Reproduce the listing below exactly, beginning with its first line and ending with the line that holds "lenses[key] = o"; pictures are not part of the copy.

_Given data_
-- start --
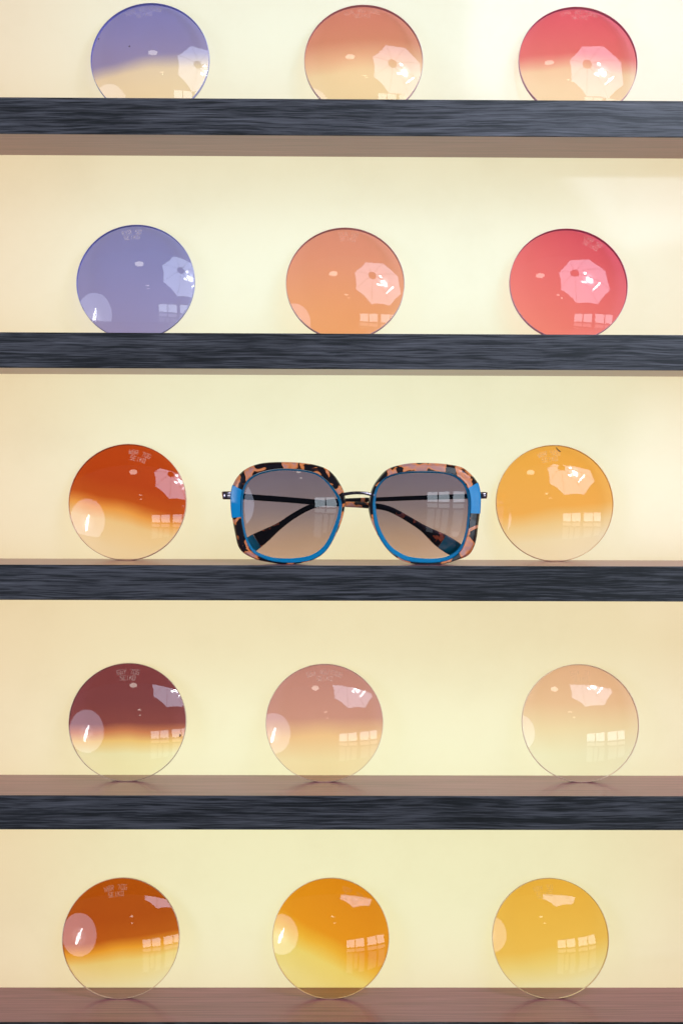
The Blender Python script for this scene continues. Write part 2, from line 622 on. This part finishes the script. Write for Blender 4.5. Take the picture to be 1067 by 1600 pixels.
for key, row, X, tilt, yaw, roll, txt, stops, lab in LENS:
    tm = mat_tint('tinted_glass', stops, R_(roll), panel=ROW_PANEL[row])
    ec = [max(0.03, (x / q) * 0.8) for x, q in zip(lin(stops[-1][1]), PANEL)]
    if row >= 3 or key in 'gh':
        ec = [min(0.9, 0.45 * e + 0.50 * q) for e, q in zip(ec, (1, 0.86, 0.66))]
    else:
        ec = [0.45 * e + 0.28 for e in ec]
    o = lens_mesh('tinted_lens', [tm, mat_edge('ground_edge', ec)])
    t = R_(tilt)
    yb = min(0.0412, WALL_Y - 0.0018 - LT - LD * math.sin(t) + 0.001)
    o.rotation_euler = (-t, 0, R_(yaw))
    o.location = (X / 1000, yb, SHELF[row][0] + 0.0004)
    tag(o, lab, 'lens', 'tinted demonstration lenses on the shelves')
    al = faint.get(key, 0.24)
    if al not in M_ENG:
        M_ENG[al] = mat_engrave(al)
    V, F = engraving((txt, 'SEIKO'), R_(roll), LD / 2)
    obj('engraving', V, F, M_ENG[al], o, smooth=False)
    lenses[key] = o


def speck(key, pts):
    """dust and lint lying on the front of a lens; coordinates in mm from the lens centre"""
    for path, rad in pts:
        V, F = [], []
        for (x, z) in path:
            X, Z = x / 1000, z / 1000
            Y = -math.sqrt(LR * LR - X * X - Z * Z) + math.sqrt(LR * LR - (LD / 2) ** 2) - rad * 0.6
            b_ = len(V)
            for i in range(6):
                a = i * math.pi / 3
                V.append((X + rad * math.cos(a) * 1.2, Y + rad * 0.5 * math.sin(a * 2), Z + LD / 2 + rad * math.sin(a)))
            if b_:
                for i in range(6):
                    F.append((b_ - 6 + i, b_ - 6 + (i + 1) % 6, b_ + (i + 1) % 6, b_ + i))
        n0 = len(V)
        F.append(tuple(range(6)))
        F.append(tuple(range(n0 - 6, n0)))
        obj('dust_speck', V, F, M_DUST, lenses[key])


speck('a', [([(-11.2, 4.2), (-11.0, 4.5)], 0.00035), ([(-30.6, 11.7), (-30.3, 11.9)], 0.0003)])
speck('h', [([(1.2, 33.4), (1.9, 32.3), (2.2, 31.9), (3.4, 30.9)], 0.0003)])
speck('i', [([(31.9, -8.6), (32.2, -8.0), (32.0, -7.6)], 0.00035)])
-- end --
_Written answer_
The Blender Python script for this scene continues. Write part 2, from line 622 on. This part finishes the script. Write for Blender 4.5. Take the picture to be 1067 by 1600 pixels.
for key, row, X, tilt, yaw, roll, txt, stops, lab in LENS:
    tm = mat_tint('tinted_glass', stops, R_(roll), panel=ROW_PANEL[row])
    ec = [max(0.03, (x / q) * 0.8) for x, q in zip(lin(stops[-1][1]), PANEL)]
    if row >= 3 or key in 'gh':
        ec = [min(0.9, 0.45 * e + 0.50 * q) for e, q in zip(ec, (1, 0.86, 0.66))]
    else:
        ec = [0.45 * e + 0.28 for e in ec]
    o = lens_mesh('tinted_lens', [tm, mat_edge('ground_edge', ec)])
    t = R_(tilt)
    yb = min(0.0412, WALL_Y - 0.0018 - LT - LD * math.sin(t) + 0.001)
    o.rotation_euler = (-t, 0, R_(yaw))
    o.location = (X / 1000, yb, SHELF[row][0] + 0.0004)
    tag(o, lab, 'lens', 'tinted demonstration lenses on the shelves')
    al = faint.get(key, 0.24)
    if al not in M_ENG:
        M_ENG[al] = mat_engrave(al)
    V, F = engraving((txt, 'SEIKO'), R_(roll), LD / 2)
    obj('engraving', V, F, M_ENG[al], o, smooth=False)
    lenses[key] = o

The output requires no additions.